> DATA ENTRIES:
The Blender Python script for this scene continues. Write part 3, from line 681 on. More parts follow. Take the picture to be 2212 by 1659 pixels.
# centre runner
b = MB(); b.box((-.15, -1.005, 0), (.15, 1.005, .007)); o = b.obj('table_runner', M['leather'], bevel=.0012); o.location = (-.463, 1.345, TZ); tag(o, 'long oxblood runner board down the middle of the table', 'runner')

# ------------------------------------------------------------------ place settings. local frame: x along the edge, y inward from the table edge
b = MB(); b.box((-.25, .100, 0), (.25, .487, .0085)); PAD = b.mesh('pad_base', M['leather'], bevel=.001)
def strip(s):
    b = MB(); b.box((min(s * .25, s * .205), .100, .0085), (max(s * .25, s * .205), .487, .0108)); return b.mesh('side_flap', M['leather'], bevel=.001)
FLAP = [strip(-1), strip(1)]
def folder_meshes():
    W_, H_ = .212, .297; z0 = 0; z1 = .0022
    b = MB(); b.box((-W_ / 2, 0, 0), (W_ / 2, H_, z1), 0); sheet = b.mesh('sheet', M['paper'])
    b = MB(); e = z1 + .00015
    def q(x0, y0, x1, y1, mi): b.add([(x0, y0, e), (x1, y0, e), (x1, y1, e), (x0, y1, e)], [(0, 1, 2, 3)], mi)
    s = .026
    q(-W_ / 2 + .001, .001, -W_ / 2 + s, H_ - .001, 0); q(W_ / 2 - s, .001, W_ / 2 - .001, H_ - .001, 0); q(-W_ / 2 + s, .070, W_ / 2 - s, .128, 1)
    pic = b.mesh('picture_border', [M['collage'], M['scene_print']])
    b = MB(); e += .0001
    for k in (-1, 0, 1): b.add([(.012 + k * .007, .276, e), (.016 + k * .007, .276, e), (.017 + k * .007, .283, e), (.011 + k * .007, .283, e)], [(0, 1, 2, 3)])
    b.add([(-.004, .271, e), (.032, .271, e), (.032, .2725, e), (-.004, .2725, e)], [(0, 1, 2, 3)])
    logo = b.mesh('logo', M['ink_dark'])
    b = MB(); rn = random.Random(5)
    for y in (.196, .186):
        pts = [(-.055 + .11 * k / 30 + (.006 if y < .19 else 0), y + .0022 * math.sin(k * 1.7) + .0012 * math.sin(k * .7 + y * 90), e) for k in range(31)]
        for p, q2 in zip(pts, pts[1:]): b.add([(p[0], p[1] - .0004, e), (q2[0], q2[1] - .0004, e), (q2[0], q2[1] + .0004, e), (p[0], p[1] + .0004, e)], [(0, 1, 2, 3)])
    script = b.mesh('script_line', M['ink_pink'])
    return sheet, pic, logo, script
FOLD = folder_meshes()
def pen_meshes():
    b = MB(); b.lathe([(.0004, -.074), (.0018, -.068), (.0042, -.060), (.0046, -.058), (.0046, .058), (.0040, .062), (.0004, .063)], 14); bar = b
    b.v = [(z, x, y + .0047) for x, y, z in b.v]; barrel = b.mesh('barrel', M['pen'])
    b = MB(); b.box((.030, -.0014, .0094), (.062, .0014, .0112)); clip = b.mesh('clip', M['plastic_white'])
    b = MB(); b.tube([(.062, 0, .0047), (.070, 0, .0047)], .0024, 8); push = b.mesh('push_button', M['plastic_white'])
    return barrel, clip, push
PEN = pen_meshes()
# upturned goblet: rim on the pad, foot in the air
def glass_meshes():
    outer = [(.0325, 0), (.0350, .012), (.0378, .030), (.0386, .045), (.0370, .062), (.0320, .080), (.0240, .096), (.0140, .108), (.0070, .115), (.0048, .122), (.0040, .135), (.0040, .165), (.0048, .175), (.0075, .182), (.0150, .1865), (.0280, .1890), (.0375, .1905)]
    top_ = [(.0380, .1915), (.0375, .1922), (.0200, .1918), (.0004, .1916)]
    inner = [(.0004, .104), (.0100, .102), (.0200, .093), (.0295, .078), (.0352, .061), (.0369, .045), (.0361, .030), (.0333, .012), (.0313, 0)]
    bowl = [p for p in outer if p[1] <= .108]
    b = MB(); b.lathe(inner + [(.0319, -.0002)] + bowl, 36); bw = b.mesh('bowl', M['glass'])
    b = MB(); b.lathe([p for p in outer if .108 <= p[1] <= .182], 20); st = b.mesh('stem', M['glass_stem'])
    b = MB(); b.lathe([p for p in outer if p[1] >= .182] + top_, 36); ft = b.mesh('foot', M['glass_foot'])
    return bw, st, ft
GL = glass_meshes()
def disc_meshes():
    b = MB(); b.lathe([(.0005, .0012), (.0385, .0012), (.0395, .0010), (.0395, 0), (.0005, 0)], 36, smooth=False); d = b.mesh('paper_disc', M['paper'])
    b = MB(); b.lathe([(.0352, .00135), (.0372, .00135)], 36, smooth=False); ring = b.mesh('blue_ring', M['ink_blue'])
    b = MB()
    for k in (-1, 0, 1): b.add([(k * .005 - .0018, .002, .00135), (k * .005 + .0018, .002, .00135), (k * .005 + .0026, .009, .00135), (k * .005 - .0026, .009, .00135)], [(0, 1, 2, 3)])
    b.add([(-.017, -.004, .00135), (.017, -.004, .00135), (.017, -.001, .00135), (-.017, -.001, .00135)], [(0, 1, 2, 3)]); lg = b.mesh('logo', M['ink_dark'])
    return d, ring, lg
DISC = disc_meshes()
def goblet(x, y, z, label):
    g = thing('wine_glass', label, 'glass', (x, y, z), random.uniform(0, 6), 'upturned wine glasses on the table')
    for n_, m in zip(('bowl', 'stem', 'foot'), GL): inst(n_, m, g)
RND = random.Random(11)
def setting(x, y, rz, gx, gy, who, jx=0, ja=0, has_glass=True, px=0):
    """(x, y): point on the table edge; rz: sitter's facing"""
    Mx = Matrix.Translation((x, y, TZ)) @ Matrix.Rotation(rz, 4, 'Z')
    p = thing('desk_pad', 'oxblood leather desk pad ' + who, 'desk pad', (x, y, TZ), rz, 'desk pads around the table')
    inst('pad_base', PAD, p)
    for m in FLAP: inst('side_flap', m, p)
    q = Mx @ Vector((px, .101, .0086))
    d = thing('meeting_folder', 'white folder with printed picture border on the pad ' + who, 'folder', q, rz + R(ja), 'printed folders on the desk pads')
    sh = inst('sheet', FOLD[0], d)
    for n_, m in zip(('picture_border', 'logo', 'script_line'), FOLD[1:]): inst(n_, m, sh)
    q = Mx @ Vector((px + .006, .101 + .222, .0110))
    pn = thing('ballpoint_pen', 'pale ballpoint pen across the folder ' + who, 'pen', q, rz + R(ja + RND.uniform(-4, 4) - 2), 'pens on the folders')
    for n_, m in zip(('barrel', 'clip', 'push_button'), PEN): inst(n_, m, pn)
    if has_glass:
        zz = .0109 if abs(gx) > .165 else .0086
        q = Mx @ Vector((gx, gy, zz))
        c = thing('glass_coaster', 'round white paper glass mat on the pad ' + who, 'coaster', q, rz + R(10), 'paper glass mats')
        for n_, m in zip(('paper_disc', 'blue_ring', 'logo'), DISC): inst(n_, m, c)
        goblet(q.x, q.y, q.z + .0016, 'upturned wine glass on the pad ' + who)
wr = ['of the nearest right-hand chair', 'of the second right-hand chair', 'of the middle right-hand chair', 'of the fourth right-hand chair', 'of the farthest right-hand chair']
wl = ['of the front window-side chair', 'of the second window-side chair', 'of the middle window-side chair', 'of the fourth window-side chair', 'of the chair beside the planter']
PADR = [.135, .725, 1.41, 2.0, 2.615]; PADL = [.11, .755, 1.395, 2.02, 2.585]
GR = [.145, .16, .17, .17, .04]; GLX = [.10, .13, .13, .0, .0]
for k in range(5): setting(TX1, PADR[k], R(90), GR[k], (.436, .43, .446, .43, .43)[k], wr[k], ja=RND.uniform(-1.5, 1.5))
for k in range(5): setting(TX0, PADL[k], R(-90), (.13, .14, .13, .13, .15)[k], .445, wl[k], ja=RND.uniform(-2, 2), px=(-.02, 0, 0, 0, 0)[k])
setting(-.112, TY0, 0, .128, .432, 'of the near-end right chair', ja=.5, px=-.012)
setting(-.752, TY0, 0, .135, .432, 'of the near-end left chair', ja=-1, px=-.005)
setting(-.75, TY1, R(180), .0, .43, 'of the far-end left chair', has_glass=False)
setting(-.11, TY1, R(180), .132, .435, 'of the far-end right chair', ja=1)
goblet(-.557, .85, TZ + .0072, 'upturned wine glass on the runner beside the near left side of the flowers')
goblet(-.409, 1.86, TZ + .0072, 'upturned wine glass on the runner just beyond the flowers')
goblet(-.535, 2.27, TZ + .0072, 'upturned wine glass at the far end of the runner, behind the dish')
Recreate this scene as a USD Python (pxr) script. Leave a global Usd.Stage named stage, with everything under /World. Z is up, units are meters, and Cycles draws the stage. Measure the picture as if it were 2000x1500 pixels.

> DIRECTIVE:
Please give an exact restatement of only the lines from the beginning of the material above to the line with "b = MB(); b.box((-.15, -1.005, 0), (.15, 1.005, .007));", inclusive.

> EXPECTED ANSWER:
The Blender Python script for this scene continues. Write part 3, from line 681 on. More parts follow. Take the picture to be 2212 by 1659 pixels.
# centre runner
b = MB(); b.box((-.15, -1.005, 0), (.15, 1.005, .007)); o = b.obj('table_runner', M['leather'], bevel=.0012); o.location = (-.463, 1.345, TZ); tag(o, 'long oxblood runner board down the middle of the table', 'runner')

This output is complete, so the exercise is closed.